## Provided data
◇ ◇ ◇ ◇ ◇
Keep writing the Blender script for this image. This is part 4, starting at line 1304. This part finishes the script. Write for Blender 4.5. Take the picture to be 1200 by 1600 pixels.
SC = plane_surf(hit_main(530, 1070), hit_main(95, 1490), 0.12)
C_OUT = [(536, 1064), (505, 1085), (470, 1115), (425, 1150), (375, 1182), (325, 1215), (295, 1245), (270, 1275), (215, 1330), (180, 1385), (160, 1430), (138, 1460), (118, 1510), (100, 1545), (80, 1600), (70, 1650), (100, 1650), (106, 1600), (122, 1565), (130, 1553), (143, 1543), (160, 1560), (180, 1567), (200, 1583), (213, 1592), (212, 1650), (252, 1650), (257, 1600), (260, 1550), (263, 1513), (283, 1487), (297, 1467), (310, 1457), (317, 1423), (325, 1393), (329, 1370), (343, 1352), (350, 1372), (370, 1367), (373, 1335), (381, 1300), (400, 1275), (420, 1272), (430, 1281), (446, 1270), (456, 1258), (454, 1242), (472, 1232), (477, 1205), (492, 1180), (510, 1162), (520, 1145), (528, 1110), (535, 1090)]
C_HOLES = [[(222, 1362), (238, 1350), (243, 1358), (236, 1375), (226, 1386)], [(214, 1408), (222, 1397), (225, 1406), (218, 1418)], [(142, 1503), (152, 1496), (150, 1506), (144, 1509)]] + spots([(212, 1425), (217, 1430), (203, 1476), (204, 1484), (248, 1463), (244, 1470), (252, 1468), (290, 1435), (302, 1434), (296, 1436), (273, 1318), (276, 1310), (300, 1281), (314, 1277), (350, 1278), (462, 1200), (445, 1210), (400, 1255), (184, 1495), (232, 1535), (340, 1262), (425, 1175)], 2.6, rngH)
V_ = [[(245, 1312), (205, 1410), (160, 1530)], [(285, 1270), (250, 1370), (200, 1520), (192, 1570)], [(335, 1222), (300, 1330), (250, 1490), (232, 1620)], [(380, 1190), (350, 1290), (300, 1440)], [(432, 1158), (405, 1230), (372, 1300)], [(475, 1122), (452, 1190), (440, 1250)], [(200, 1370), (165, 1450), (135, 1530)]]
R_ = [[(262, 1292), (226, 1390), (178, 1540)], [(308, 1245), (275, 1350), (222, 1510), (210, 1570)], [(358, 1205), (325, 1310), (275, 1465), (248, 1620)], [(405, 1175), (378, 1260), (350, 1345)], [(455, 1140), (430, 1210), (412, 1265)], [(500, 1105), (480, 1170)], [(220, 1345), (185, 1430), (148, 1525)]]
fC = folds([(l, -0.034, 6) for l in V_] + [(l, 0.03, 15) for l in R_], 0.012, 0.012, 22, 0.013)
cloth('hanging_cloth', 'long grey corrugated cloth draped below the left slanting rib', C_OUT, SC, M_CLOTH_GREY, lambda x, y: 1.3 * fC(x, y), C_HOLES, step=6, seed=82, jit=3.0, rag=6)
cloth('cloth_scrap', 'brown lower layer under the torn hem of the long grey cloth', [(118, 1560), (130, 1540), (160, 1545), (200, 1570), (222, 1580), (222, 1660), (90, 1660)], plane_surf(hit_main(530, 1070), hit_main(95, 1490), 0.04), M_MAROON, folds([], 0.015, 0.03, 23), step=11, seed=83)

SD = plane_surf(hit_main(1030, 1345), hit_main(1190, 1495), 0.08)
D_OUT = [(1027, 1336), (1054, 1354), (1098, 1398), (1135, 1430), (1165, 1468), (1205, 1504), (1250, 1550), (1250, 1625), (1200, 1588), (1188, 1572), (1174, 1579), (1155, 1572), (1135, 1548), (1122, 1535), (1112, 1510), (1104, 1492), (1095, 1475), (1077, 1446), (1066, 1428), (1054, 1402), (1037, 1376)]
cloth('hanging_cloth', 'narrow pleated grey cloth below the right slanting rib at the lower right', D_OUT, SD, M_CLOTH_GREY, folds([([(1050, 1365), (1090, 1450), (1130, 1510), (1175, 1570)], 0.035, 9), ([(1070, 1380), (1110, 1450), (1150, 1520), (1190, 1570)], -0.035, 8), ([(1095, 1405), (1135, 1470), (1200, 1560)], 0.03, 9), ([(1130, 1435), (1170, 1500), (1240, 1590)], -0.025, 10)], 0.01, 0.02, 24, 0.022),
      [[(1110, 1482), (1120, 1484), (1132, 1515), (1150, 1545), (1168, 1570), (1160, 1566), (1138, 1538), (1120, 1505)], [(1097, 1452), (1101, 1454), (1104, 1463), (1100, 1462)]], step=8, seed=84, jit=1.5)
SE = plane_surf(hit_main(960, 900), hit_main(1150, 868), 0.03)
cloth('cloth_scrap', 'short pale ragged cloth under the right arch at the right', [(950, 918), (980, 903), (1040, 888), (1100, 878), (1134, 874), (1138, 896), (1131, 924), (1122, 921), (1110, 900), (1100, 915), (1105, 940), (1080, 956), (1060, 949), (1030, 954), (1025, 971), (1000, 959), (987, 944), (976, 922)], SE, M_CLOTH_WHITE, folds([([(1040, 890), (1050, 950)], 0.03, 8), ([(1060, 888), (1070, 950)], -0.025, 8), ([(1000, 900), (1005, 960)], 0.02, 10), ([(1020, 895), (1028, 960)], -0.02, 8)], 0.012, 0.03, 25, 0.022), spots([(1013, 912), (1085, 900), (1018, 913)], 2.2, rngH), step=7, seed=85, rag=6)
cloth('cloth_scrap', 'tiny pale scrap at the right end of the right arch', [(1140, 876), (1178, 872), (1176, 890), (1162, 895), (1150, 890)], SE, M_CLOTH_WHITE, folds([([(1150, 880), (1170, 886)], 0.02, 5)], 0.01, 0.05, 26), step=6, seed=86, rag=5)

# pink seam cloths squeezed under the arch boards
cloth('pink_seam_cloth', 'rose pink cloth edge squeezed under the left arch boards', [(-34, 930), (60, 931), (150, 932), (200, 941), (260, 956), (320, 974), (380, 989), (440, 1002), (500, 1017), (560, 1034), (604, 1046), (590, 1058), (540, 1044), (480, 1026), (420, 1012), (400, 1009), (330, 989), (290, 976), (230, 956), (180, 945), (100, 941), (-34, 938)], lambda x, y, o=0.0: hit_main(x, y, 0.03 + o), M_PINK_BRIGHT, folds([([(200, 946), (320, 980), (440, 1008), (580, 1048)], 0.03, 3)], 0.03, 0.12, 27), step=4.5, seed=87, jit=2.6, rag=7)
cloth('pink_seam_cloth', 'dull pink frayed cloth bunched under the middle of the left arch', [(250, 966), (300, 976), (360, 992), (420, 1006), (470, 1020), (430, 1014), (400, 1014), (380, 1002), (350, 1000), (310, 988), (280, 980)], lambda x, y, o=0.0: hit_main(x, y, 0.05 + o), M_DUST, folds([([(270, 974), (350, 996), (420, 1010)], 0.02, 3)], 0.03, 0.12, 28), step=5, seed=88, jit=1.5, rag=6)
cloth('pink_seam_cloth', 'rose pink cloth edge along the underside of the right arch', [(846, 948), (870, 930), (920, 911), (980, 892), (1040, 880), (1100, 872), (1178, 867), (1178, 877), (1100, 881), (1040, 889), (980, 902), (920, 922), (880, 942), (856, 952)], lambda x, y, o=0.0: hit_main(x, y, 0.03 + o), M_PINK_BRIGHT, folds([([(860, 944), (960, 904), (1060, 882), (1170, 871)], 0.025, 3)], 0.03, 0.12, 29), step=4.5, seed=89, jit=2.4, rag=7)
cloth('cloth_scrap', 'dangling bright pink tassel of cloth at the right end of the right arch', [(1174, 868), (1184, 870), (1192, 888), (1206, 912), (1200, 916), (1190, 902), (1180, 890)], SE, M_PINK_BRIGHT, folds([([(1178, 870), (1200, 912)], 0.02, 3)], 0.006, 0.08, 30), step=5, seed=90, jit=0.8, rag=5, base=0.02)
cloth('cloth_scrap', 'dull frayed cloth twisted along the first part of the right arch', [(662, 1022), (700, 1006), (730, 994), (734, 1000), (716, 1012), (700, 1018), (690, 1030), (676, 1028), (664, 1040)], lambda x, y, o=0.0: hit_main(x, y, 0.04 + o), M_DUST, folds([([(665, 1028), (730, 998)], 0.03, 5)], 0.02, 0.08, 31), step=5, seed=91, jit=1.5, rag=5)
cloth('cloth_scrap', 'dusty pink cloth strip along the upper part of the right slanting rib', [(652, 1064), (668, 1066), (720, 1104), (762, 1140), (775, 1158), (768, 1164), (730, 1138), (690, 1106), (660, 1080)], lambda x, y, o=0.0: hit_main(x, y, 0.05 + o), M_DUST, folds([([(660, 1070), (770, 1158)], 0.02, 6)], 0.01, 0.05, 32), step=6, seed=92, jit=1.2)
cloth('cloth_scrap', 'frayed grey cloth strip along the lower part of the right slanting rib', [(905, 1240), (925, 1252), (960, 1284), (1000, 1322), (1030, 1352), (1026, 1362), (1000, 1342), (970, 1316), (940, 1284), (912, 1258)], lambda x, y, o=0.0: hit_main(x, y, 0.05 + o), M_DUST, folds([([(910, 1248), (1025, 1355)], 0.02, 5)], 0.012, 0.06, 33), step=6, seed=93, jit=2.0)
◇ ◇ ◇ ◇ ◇
## Written instruction
Using the listing, copy every line where the word "part" shows up.

## Complete response
Keep writing the Blender script for this image. This is part 4, starting at line 1304. This part finishes the script. Write for Blender 4.5. Take the picture to be 1200 by 1600 pixels.
cloth('cloth_scrap', 'dull frayed cloth twisted along the first part of the right arch', [(662, 1022), (700, 1006), (730, 994), (734, 1000), (716, 1012), (700, 1018), (690, 1030), (676, 1028), (664, 1040)], lambda x, y, o=0.0: hit_main(x, y, 0.04 + o), M_DUST, folds([([(665, 1028), (730, 998)], 0.03, 5)], 0.02, 0.08, 31), step=5, seed=91, jit=1.5, rag=5)
cloth('cloth_scrap', 'dusty pink cloth strip along the upper part of the right slanting rib', [(652, 1064), (668, 1066), (720, 1104), (762, 1140), (775, 1158), (768, 1164), (730, 1138), (690, 1106), (660, 1080)], lambda x, y, o=0.0: hit_main(x, y, 0.05 + o), M_DUST, folds([([(660, 1070), (770, 1158)], 0.02, 6)], 0.01, 0.05, 32), step=6, seed=92, jit=1.2)
cloth('cloth_scrap', 'frayed grey cloth strip along the lower part of the right slanting rib', [(905, 1240), (925, 1252), (960, 1284), (1000, 1322), (1030, 1352), (1026, 1362), (1000, 1342), (970, 1316), (940, 1284), (912, 1258)], lambda x, y, o=0.0: hit_main(x, y, 0.05 + o), M_DUST, folds([([(910, 1248), (1025, 1355)], 0.02, 5)], 0.012, 0.06, 33), step=6, seed=93, jit=2.0)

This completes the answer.